SOURCE DATA ::
━━━━━━
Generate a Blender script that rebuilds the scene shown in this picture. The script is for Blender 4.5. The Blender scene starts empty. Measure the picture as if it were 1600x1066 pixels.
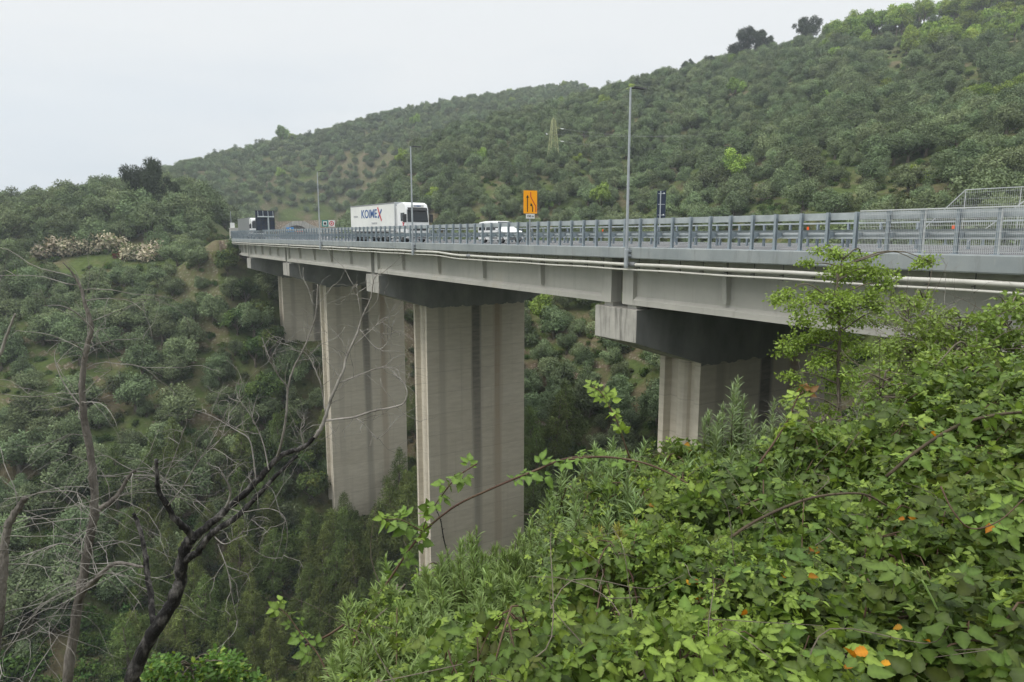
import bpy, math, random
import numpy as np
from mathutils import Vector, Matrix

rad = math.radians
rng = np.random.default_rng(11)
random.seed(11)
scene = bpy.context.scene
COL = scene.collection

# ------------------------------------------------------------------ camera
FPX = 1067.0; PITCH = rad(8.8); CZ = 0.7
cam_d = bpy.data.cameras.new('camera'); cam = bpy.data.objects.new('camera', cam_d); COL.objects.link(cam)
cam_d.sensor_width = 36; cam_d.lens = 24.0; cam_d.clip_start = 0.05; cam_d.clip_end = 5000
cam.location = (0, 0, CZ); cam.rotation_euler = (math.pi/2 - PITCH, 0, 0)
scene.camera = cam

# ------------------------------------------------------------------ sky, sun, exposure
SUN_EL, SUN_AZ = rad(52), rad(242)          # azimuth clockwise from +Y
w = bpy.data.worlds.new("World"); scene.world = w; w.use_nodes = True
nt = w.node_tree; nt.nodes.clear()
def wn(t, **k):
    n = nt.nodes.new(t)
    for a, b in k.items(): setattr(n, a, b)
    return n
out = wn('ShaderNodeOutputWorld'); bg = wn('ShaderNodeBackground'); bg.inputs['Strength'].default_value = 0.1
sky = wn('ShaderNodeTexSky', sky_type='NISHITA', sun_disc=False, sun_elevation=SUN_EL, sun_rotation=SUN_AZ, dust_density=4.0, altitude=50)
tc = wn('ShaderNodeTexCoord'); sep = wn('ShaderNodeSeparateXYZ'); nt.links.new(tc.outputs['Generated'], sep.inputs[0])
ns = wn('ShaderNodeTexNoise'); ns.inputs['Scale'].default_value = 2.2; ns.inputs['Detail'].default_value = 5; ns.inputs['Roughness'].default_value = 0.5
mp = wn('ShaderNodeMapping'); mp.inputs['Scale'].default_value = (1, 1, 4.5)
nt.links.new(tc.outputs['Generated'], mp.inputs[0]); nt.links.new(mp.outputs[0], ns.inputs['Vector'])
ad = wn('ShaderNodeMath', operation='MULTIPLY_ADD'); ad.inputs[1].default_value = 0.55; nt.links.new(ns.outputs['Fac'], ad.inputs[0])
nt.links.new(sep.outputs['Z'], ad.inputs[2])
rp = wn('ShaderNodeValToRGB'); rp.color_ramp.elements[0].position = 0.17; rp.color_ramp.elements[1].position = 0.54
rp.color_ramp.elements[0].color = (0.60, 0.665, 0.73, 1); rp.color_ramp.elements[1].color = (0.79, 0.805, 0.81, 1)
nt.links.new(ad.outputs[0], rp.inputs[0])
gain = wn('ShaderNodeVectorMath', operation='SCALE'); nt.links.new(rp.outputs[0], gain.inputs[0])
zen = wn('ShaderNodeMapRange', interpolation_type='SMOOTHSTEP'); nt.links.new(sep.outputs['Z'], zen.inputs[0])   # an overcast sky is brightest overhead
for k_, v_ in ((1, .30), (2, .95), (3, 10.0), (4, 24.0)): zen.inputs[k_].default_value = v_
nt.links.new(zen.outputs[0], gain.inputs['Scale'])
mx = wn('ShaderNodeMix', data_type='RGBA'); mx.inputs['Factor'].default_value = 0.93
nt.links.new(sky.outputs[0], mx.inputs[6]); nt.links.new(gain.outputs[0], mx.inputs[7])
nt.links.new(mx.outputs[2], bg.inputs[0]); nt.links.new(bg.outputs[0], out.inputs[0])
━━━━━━
Reproduce the material above exactly, first line through the line that contains "scene.camera = cam", minus the pictures.

Generate a Blender script that rebuilds the scene shown in this picture. The script is for Blender 4.5. The Blender scene starts empty. Measure the picture as if it were 1600x1066 pixels.
import bpy, math, random
import numpy as np
from mathutils import Vector, Matrix

rad = math.radians
rng = np.random.default_rng(11)
random.seed(11)
scene = bpy.context.scene
COL = scene.collection

# ------------------------------------------------------------------ camera
FPX = 1067.0; PITCH = rad(8.8); CZ = 0.7
cam_d = bpy.data.cameras.new('camera'); cam = bpy.data.objects.new('camera', cam_d); COL.objects.link(cam)
cam_d.sensor_width = 36; cam_d.lens = 24.0; cam_d.clip_start = 0.05; cam_d.clip_end = 5000
cam.location = (0, 0, CZ); cam.rotation_euler = (math.pi/2 - PITCH, 0, 0)
scene.camera = cam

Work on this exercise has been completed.